A progressive tax system is the opposite of a regressive tax system, wherein those who earn less pay a greater portion of their incomes to taxation.

The sales tax is a prime example of a regressive tax because individuals who earn less must pay more of their incomes toward this type of flat tax. It’s the same for all consumers across the board, regardless of income. They all pay 2% on the same purchase, but someone earning $90,000 annually can well afford to pay 2% of $100. Someone earning $15,000, however, would more likely feel the pinch of 2% of a $100 purchase.

How Vertical Equity Works

The concept of vertical equity can be complex. This is because you don’t have to pay income tax on every single dollar you earn, thanks to provisions like tax deductions. And the vertical equity theory works on taxable income, not gross income—the entirety of what you earn before claiming deductions and other tax breaks. This is the income upon which you're taxed.

Tax breaks and deductions can skew the vertical equity concept a bit because they can lower your tax liability. You and your neighbor might pay the same tax rate even though they earn $15,000 more a year than you do. If they can spend more on expenses that are tax deductible, they might be able to whittle that $90,000 down to $75,000 by subtracting available deductions.
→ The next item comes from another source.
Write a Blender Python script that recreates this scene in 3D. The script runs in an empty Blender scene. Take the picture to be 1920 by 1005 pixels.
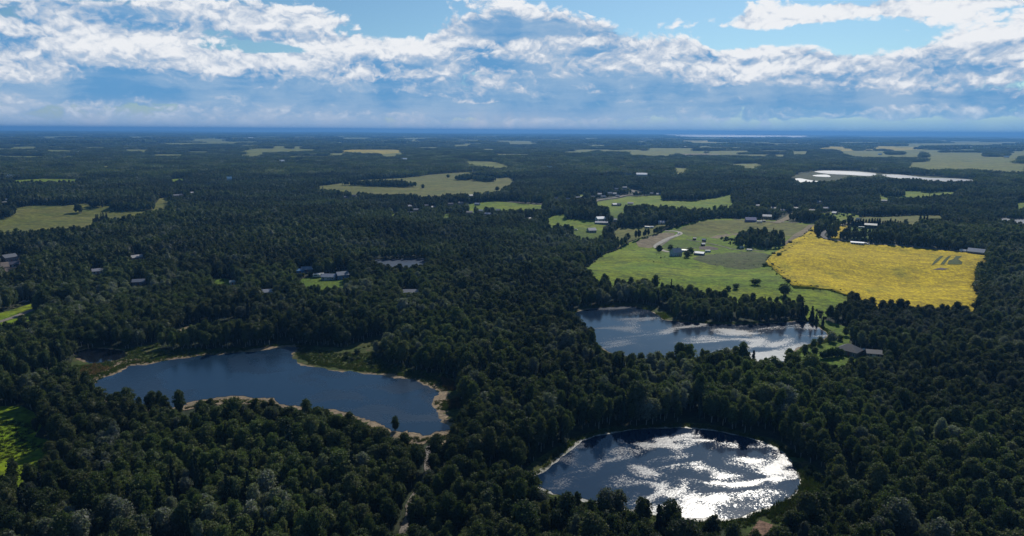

You might not be able to afford to pay the same expenses on your earnings, so you would lose those tax deductions. For instance, home mortgage interest is an itemized deduction, but your neighbor might be able to afford a more expensive home than you and thus pay more in interest on their loan annually. Or perhaps your neighbor provides annual charitable donations, also considered an itemized deduction, thus decreasing their tax liability.
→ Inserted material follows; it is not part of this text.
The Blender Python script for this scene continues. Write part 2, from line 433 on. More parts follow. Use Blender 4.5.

The end result is that you have fewer deductions, so you and your neighbor might pay income tax on comparable earnings.

Some tax deductions come with built-in phaseouts, prohibiting taxpayers who earn over a certain threshold from claiming them, or at least from claiming the full deduction that lesser-earning taxpayers might be entitled to.

Standard deductions, unlike itemized deductions, are not vertical. They’re the same for everyone based on their filing status, regardless of income. Both you and your neighbor could shave the same amount off your gross income—$12,550 in 2021 if you’re both single—and pay the applicable tax rate on the balance.

Vertical Equity vs. Horizontal Equity

The theory of horizontal equity is effectively an extension of vertical equity. It states that those in the same income group should pay the same tax rate.

Vertical Equity Horizontal Equity
Taxes different income groups at different rates Taxes similar income groups at the same rate
Higher earners pay a greater percentage of taxes on their top dollars Strives for equality between high and low earners by minimizing tax incentives

You and your neighbor would pay the same tax rate in the scenario outlined above if you both had taxable income of $75,000, even after they were able to claim more deductions. The major difference between vertical and horizontal equity is that horizontal equity attempts to reduce or eliminate the impact of tax incentives that may favor certain wealthier taxpayers. It strives to remove this inequity, which is not always possible due to the exceptions that exist.

The alternative minimum tax reflects the concept of horizontal equity because it applies to those who earn more than certain thresholds. It limits some tax breaks for high earners. They must calculate their tax obligation in two ways on income over an allowed exemption amount, then pay whichever tax result is more.

Key Takeaways

  • Vertical equity is a tax theory that requires taxpayers in different income groups to be taxed at different percentages, with those who earn more having to pay a higher percentage of their incomes in taxes.
  • The progressive tax system is based on vertical equity, and it dictates tax brackets in the U.S. by which lower earners are taxed at a lesser percentage.
  • Brackets are applied to taxable income, not gross income (what is left over after you take all available deductions).
  • Wealthier earners can sometimes be privy to more deductions that can significantly reduce their taxable incomes.